During his residence in Florida in the late 1970s Thompson took a Masters in English Literature at the University of South Florida, submitted some poems as part of an assignment, and was encouraged to publish them. He began to write poetry more intensively, and in 1987 Alan Ross accepted 'Florida' for the
London Magazine. Thompson has subsequently published more than 20 poems in British, US, and Caribbean journals, including
The Caribbean Writer and
The Mississippi Review. His work is represented in
The Heinemann Book of Caribbean Poetry (1992),
A World of Poetry for CXC (1994), several
Observer Arts Magazine anthologies,
The Oxford Book of Caribbean Verse (2005), and
Writers Who Paint / Painters Who Write (2007).
He has published two collections of poetry and a verse novel:
- The Denting of a Wave (Leeds: Peepal Tree Press, 1992) ISBN 0-948833-62-9
- Moving On (Leeds: Peepal Tree Press, 1997) ISBN 1-90075-17-1
- View from Mount Diablo (Leeds: Peepal Tree Press, 2003; 2nd, annotated ed., Leeds: Peepal Tree Press, & Tirril: Humanities-Ebooks, 2009) ISBN 1-900715-81-3 (2003) ISBN 978-1-84523-144-6 (2009 paperback) ISBN 978-1-84760-093-6 (2009 digital)
These volumes were all positively reviewed both in local Jamaican publications and in
The Caribbean Review of Books and
The Caribbean Writer. Thompson was encouraged to write
View from Mount Diablo by Derek Walcott, a personal friend, and it won the Jamaican National Literary Prize in manuscript in 2001. It was also warmly praised by the Pulitzer Prize-winning Jamaican-American poet Louis Simpson:
View from Mount Diablo is a remarkable achievement. Its knowledge of the island, the entwining of private lives and politics, lifts Jamaican poetry to a level that has not been attempted before. The poetry is strong, imaginative, fascinating in detail. It describes terrible things with understatement, yet with compassion.
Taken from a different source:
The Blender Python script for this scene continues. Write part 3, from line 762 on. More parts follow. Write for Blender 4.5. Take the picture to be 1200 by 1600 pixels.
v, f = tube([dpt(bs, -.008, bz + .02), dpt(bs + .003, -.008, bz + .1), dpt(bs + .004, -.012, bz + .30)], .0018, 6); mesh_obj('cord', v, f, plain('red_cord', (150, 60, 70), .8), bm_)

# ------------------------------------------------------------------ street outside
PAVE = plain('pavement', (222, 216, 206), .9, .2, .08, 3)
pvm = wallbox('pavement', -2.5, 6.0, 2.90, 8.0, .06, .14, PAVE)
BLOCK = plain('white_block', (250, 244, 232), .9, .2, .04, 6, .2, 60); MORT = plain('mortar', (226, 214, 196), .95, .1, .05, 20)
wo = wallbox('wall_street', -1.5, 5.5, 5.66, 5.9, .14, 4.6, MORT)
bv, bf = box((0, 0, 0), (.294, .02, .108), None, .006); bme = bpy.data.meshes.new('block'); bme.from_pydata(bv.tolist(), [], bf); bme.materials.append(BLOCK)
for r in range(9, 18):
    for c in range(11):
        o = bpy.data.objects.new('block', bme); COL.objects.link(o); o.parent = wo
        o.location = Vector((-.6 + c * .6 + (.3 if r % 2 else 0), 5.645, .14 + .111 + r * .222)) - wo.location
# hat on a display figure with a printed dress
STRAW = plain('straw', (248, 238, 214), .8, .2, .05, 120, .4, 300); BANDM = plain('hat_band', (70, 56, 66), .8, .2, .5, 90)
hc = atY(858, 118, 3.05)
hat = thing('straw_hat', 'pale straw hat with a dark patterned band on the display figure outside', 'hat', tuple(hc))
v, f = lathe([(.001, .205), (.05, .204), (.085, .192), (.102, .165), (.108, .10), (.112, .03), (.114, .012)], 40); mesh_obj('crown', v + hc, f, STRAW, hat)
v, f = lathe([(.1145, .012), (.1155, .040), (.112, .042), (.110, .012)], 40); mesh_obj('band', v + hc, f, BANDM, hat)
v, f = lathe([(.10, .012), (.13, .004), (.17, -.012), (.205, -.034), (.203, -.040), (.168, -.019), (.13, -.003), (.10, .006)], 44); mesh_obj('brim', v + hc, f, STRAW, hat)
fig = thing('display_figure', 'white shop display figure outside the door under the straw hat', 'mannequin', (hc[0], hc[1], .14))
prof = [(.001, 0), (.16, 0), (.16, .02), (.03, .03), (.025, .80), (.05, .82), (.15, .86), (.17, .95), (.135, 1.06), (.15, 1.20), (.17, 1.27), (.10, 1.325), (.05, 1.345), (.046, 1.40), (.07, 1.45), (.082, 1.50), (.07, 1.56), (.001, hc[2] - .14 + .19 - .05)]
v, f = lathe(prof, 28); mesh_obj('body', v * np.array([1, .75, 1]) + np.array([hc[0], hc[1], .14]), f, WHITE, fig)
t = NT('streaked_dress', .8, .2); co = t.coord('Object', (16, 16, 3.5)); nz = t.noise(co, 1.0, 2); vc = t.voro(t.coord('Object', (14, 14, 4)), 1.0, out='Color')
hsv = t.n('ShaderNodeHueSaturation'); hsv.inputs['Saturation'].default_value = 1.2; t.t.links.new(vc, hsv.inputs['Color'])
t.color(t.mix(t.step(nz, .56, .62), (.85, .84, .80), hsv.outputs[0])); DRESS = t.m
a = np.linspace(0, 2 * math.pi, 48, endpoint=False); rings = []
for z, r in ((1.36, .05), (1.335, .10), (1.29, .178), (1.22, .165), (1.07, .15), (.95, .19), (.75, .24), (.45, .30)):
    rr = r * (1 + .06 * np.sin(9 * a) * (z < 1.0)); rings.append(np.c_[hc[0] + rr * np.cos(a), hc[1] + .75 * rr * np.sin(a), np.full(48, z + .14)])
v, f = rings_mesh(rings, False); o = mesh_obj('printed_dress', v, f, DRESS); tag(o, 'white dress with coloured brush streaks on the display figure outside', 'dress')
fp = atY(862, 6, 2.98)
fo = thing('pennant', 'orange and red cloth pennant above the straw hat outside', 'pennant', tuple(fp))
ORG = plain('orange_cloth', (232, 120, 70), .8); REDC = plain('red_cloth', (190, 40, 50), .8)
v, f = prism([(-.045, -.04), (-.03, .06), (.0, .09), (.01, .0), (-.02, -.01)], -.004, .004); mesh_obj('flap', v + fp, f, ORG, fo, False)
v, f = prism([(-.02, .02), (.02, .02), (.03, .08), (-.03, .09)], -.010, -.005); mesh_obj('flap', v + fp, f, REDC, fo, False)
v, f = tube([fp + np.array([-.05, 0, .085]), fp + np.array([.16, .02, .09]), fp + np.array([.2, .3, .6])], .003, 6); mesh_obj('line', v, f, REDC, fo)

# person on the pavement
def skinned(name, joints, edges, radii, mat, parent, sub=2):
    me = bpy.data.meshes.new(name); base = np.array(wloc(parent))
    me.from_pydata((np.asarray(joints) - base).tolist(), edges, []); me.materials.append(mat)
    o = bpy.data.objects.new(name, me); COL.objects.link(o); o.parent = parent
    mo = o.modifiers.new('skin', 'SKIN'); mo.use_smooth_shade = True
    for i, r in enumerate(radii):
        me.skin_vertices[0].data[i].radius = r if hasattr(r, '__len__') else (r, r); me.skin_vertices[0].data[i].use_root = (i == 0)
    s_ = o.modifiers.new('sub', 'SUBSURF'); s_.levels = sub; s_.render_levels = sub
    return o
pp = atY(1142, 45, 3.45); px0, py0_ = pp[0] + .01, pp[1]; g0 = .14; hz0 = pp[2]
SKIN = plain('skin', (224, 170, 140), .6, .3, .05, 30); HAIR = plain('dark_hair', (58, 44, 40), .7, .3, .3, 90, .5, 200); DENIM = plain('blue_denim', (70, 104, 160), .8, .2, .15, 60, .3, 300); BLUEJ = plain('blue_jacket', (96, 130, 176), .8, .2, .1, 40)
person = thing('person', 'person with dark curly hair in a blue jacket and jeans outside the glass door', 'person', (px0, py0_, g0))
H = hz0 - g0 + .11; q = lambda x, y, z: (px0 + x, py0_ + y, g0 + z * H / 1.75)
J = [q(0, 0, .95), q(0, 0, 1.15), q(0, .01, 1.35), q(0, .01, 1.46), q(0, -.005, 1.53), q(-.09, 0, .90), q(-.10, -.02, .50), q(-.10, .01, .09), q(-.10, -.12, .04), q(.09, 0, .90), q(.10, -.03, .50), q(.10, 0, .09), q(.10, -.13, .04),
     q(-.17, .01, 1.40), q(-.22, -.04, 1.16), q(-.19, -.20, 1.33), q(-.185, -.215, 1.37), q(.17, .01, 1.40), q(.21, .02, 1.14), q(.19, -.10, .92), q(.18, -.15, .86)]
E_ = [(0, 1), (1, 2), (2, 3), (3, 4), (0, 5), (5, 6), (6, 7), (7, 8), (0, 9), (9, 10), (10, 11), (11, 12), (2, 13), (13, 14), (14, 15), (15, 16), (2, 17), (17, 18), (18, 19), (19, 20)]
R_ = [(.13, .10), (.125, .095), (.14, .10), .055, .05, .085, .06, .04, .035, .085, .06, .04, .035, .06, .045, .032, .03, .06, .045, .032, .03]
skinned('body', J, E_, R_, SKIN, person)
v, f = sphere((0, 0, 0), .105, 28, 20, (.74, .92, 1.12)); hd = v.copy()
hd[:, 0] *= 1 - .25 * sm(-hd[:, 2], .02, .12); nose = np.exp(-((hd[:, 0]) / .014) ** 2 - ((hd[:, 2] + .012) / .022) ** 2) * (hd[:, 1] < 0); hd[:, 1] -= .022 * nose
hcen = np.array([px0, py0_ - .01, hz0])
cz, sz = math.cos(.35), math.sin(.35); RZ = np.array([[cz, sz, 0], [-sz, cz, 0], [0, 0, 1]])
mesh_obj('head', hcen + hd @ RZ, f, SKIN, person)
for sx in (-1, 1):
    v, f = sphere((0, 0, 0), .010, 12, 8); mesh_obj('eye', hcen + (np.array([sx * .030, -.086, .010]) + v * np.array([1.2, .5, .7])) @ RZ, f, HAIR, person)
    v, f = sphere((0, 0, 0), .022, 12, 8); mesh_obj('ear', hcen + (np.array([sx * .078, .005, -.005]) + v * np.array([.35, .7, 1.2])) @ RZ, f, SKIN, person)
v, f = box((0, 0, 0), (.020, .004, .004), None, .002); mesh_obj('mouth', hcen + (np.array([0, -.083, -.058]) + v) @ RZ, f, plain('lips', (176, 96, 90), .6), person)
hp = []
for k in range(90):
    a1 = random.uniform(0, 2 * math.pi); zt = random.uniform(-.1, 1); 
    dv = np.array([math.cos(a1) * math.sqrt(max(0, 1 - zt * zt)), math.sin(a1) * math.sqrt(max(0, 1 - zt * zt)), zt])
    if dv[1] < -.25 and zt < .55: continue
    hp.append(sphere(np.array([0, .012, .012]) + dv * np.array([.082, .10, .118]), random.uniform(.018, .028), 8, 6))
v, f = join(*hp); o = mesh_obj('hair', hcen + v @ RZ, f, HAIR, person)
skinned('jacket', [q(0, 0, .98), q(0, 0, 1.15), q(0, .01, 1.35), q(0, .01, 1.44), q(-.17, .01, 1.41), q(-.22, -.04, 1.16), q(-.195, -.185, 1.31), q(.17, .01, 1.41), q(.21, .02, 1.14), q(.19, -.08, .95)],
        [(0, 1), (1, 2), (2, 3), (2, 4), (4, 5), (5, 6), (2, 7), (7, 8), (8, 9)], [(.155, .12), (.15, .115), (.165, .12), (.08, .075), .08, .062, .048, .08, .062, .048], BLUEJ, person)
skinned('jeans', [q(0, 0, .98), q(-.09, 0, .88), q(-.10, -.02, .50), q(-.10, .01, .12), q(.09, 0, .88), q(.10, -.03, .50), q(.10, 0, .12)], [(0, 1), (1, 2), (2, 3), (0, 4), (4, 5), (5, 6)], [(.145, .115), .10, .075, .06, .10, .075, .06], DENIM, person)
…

I don't think anything could be more harrowing than the rape of Chantal, or the boy begging Alexander to spare his life ... This is narrative poetry at its best.
The verse novel was serialised in
The Gleaner, and the first edition sold more than 300 copies in Jamaica (where average sale of any new paperback is c.70).
A CD of Thompson reading 28 of his poems,
Taking Words for a Walk, was released by the Intermedia Foundation, NY, in 2006. In the liner notes the distinguished Jamaican poet Edward Baugh, who is Professor Emeritus of Caribbean Literature at the University of the West Indies, Mona, says:
Rippling through these poems, nuancing their meaning, is an alertness to class and color distinctions, which grounds the poems in Jamaican social reality and no doubt in the poet's own place in that reality. In "Carpenters," for instance, it matters that peasant Malcolm is "purple black," while the boy is "nearly white." In the sharply, wittily satirical "Pride and Prejudice," the central factor of color consciousness and discrimination operates across cultural boundaries. On a more ominous note are the poems which evoke the sense of social malaise and schism in contemporary Jamaica, a malaise that seems to threaten violent upheaval, poems such as "Vigil," "Death of a Honda Rider," "Jamaican Gothic," "The Garden," and "This New Light".